En cuanto a los directores, las decisiones tonales son fundamentales. Me cuesta disfrutar plenamente de las sinfonías de Bruckner si no están dirigidas con un tono de arrebato místico como lo conseguía ejemplarmente Sergiu Celibidache y antes de él Wilhelm Furtwängler. Hay directores que pueden llevar la partitura a una perfecta realización, pero sabemos que la perfección no es suficiente. El Anillo que más me ha conmovido fue en el Beacon Theatre en Manhattan por una Orquesta de Boston provista de una muy pequeña orquesta y una simplísima escenografía (pero, claro, excelentes cantantes). Interpretar obras como El Mesías de Haendel o el Réquiem de Fauré con pulcritud académica puede ser fatal.

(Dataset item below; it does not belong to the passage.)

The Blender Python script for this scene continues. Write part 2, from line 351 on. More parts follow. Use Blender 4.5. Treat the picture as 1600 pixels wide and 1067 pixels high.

Las he vivido con la frialdad contemplativa que esas interpretaciones se merecen. La vieja versión de Thomas Beecham, con cantantes que no se desgañitan, ha sido, felizmente, restaurada en dos flamantes CD’s. Atesoro un viejo LP de ese Réquiem dirigido por André Cluyttens con solistas que no he vuelto a escuchar nunca más, pero que es el que más me remonta hasta el dolor plácido de la muerte y la beatitud de una resurrección in paradisum. Uno de mis sueños más acariciados, mas aparentemente imposible, sería escuchar la Oda a la Alegría (Novena Sinfonía de Beethoven) con un coro de no más de veinticinco cantantes y una orquesta reducida.

 

Como bien lo escribió Rilke en su primera elegía de Duino, debajo de todo esto hay una cósmica “vibración” que “nos reconforta” y que parece reproducir la vibración del universo. Es como una “ondulación de blandas brisas” (Isolda). Como tal, permanece como un profundo misterio, y a la postre no tiene importancia si esa vibración es alegre o triste. Sólo sabemos que no debe ser neutra. 

Un pastor o sacerdote puede decirnos que el tono del canto de los coquíes en la noche es un canto de alabanza a la creación. Pero, a lo mejor es un modo de sobrellevar la oscuridad, una súplica cósmica, una proclamación del dolor universal. Porque, como cantó César Vallejo, Dios puede sentirse satisfecho de su creación, pero también infinitamente triste.